Bodanis structures the book unconventionally. Rather than building toward Einstein the way most popular science books do, he treats the equation itself as the protagonist. Each component — the E, the m, the c, the squaring — gets its own lineage traced through history. Michael Faraday’s work on electromagnetic fields, Antoine Lavoisier’s stubborn insistence on conservation of mass, Ole Rømer’s first credible measurement of the speed of light: these are not footnotes. They are the chapters through which the equation slowly assembles itself, one idea at a time, over generations of scientists who never knew what they were collectively building.

It’s a remarkably effective structure. By the time Einstein appears — relatively late in the book — you understand that the equation didn’t arrive from nowhere. It arrived from everywhere, all at once.

What Bodanis Gets Right

The writing is clean without being thin. Bodanis has a gift for the concrete image that makes abstract physics legible. His description of what it means to square the speed of light — not merely to double it, but to multiply it by itself, producing a number so astronomically large that even modest quantities of mass release staggering energy — lands with real weight. As he puts it, the speed of light is already about 670 million miles per hour. Squaring that is the difference between a spark and a star.

He is equally strong on the human costs. The later chapters, which trace the equation’s dark inheritance — fission, the Manhattan Project, Hiroshima — never moralize, but they don’t flinch either. There is a section on Lise Meitner, the Austrian physicist who co-discovered nuclear fission and was denied the Nobel Prize that went to her collaborator Otto Hahn, that reads with the quiet fury of an injustice that still hasn’t fully settled. Bodanis lets the facts do the condemning.

Where It Could Go Deeper

No book is without limits. Readers with a serious physics background will find the science deliberately simplified, occasionally to the point of imprecision. Bodanis is aware of this and unapologetic — his stated goal is accessibility, not rigor. The equation’s quantum mechanical implications, its role in general relativity’s geometry, the relationship between mass-energy and the Higgs field: these are barely touched. That’s the trade-off of popular science, and Bodanis makes it knowingly.

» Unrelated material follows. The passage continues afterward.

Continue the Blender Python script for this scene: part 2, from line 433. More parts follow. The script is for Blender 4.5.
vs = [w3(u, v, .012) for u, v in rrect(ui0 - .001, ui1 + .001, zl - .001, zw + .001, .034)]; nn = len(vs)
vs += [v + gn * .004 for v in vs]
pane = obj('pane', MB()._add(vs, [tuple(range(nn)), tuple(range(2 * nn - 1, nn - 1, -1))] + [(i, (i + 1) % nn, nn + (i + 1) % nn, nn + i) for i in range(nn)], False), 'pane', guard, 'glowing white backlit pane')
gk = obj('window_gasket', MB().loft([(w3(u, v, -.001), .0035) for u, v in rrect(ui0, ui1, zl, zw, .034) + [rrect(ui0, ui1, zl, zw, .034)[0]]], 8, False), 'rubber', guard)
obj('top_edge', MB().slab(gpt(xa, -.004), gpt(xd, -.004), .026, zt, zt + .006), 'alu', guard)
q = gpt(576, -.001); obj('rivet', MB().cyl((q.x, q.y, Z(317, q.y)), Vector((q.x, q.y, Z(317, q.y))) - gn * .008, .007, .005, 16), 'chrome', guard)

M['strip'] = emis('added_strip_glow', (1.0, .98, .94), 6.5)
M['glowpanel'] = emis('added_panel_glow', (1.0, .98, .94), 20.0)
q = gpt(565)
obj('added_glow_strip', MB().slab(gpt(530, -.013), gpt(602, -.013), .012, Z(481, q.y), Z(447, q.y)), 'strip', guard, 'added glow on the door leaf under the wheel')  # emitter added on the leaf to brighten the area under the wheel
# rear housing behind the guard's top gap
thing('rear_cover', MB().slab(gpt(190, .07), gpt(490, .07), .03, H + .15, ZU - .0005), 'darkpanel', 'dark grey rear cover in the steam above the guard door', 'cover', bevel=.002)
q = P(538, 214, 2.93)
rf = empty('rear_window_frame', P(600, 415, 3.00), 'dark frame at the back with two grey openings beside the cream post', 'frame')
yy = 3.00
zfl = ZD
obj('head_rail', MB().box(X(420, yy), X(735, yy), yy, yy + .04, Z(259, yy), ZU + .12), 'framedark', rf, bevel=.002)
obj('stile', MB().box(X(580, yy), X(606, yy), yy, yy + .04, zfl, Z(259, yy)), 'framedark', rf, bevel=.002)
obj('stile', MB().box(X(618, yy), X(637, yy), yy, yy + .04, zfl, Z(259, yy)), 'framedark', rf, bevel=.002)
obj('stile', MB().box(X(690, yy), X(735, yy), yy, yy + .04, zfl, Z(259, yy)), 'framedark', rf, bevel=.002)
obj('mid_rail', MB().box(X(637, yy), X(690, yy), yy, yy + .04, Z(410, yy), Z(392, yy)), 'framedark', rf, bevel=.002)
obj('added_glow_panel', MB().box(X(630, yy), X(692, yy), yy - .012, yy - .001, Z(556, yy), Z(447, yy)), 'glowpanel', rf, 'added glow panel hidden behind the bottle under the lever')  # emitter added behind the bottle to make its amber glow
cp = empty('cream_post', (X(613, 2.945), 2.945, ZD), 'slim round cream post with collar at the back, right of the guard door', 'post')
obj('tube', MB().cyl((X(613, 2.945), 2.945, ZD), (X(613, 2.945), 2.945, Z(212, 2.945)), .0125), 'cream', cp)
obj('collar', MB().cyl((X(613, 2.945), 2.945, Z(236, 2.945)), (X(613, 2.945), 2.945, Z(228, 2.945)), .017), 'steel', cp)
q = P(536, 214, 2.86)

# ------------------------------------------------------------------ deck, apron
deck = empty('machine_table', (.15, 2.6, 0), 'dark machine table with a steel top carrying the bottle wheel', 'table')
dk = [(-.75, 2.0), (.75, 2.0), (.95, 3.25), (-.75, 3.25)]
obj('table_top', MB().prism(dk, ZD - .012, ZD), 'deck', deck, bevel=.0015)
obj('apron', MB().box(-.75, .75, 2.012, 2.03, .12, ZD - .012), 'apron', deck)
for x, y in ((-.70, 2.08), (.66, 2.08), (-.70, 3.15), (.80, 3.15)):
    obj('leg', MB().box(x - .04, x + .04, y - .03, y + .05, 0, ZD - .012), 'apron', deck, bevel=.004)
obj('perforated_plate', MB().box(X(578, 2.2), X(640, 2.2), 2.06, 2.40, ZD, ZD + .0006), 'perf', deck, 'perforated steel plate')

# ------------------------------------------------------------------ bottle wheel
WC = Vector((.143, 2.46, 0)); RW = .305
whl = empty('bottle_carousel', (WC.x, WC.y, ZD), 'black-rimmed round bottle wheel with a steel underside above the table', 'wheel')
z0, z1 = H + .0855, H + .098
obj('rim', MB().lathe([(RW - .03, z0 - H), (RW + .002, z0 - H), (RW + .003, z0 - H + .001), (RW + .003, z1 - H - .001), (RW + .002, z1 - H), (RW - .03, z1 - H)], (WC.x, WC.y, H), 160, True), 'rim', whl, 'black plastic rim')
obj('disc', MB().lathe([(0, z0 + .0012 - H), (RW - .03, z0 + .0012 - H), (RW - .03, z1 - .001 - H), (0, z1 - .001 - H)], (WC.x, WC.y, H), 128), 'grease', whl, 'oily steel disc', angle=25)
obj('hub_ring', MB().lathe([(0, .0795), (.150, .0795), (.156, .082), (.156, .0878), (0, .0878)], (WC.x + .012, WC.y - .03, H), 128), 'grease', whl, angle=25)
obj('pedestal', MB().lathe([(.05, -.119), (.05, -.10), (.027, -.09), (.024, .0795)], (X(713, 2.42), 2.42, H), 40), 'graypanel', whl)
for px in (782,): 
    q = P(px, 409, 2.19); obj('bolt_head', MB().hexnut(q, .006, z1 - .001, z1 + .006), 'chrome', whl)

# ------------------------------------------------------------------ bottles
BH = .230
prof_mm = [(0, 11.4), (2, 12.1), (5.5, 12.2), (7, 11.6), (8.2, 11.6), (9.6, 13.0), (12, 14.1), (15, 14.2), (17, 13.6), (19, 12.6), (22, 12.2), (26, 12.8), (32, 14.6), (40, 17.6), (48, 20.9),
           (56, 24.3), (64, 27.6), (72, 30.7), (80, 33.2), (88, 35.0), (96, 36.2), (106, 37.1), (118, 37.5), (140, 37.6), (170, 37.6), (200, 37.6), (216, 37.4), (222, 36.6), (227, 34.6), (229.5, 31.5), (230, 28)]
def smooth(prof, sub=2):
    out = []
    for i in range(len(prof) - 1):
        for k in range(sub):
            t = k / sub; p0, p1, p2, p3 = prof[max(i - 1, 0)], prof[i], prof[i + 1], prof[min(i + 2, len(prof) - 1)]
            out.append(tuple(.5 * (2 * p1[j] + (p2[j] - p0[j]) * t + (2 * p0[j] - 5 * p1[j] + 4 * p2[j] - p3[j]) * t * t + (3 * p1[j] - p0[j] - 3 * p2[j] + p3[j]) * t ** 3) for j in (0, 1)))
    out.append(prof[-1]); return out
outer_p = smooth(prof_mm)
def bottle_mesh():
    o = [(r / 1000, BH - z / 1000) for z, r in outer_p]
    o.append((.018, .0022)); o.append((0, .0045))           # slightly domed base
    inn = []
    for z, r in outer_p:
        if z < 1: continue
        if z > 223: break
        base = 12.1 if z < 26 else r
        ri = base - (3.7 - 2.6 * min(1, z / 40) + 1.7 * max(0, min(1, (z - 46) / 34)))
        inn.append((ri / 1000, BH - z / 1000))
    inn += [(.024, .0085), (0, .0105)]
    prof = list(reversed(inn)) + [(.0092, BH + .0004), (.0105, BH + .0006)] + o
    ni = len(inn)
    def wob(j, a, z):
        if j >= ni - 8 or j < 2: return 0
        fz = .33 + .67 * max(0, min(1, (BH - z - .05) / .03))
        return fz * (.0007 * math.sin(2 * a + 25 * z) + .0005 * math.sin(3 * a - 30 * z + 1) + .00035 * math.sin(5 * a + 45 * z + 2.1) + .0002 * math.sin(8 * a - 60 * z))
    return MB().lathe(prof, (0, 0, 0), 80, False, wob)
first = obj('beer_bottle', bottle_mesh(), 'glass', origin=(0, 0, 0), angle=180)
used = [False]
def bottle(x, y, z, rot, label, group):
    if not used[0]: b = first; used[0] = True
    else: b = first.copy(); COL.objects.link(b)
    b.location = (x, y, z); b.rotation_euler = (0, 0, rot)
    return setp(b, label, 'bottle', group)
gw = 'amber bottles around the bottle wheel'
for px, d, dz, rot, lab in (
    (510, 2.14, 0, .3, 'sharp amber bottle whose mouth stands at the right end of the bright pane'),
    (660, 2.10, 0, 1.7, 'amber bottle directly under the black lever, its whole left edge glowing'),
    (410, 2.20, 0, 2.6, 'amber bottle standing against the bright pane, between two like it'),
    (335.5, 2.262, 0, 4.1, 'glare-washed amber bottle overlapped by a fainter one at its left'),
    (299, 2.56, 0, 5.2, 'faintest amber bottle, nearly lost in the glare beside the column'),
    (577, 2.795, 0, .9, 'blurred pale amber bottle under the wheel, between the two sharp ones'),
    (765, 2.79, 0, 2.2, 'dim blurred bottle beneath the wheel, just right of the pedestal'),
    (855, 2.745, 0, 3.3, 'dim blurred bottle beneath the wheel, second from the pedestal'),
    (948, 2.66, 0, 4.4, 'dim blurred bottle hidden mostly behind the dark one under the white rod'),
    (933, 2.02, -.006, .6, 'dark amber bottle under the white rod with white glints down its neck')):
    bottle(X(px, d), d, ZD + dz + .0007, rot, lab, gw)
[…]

The epilogue, which speculates on the equation’s future applications — antimatter propulsion, nuclear fusion as clean energy — has dated somewhat since the book’s original publication, though the underlying science remains sound.

Who Should Read This

Anyone who has ever felt vaguely intimidated by physics but curious about it. Anyone who wants to understand why the twentieth century unfolded the way it did, why cities were obliterated in seconds, why the Cold War was shaped as much by physics labs as by politics. And anyone who believes, as Bodanis clearly does, that science is not separate from history — it is history, written in a different language.

E=mc² won’t make you a physicist. But it will make you understand, in a way that stays with you, exactly what that tiny equation authorized the world to do — for better and for catastrophic worse.